À primeira vista, e ao ler «Le Contrat Naturel» de Michel Serres, podemos suspeitar que o homem foi uma péssima novidade para a Natureza. Mas o filósofo relativiza essa conclusão apressada, já que o homem é uma espécie de entre muitas outras, que compõem a biodiversidade da Terra. É certo que desde o Neolítico que as leis humanas entram em contradição com as da Natureza, mas muitos dos que falam sobre, ou em favor da Natureza, são, frequentemente, citadinos, que lembram o anti-herói de «A Náusea» de Sartre quando, sentado num banco, olha para uma raiz e, estupefacto, questiona-se sobre o que é ela é realmente.
Esquecemo-nos que, até 1850, só 8% dos seres humanos habitava em cidades, pelo que o conhecimento da Natureza era neles, muito mais aprofundado do que, agora, em que essa percentagem ascendeu a 52%.

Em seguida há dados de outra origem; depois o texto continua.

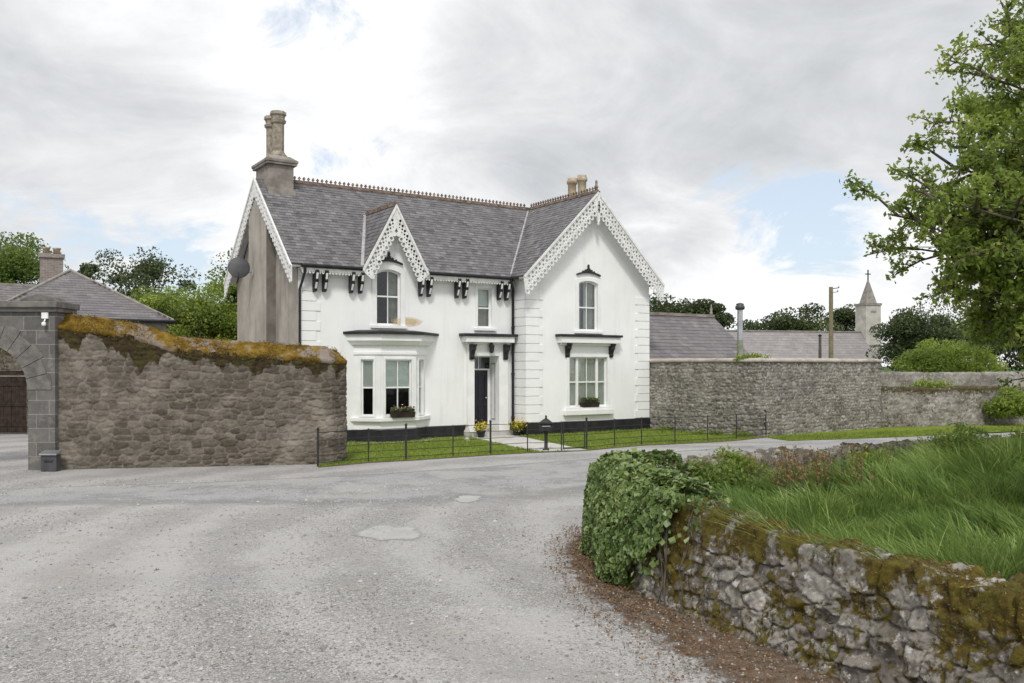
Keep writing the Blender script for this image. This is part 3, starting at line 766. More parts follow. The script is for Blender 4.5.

O quadro que Goya pintou nas paredes da sua casa - “Duelo a garrotazos” - constitui uma boa metáfora do que se passa com o homem e com a Natureza: dois homens enfrentam-se com violência, um deles visivelmente ensanguentado, e nós somos tentados a questionarmo-nos: qual deles sairá vitorioso dessa batalha? E, no entanto, o mais determinante situa-se um pouco abaixo, já que eles estão mergulhados até aos joelhos, em areias movediças em que se começam a afundar. Poder-se-á daqui concluir que, face à Natureza, mesmo aparentando força bruta mais evidente, são os homens quem saem perdedores.
Torna-se assim pertinente ajuizar se a Natureza não se vinga amiúde do mal que os homens causam entre si. Muito embora, na maior parte dessas situações - e o aquecimento global é disso exemplo lapidar! - nós, humanos, somos os fatores de coisas, que se julgávamos serem naturais: a Terra depende de nós, e nós dela. Ou, por outras palavras: dependemos de coisas, que dependem de nós!
Existe pois uma espécie de Frankenstein natural, que o homem criou e que contra ele se vira!
É por isso que, quando ocorre uma catástrofe natural como a das Filipinas na semana transata, os jornais são facilmente tentados a concluir que se trata de uma vingança da Natureza. No entanto, temos exemplos de situações relacionadas com terramotos recentes em que um sismo com grau 7 na escala de Richter causou 57 mortos em São Francisco e 300 mil no Haiti. O que nos leva a concluir sobre quem deveremos considerar como responsável: a Natureza ou os homens, que asseguram elevadas densidades populacionais em zonas onde elas seriam desaconselháveis?
As catástrofes do homem são facilitadas pelo facto de os homens ainda se crerem o centro do mundo, esquecendo-se da legitimidade da Natureza para se assumir, igualmente, como um sujeito legal. O que poderá justificar a alteração da legislação humana de acordo com as contingências decorrentes da sua expressão. A imposição de legislação antissísmica ou a proibição de deixar construir em zonas específicas servem de exemplos práticos de tal necessidade.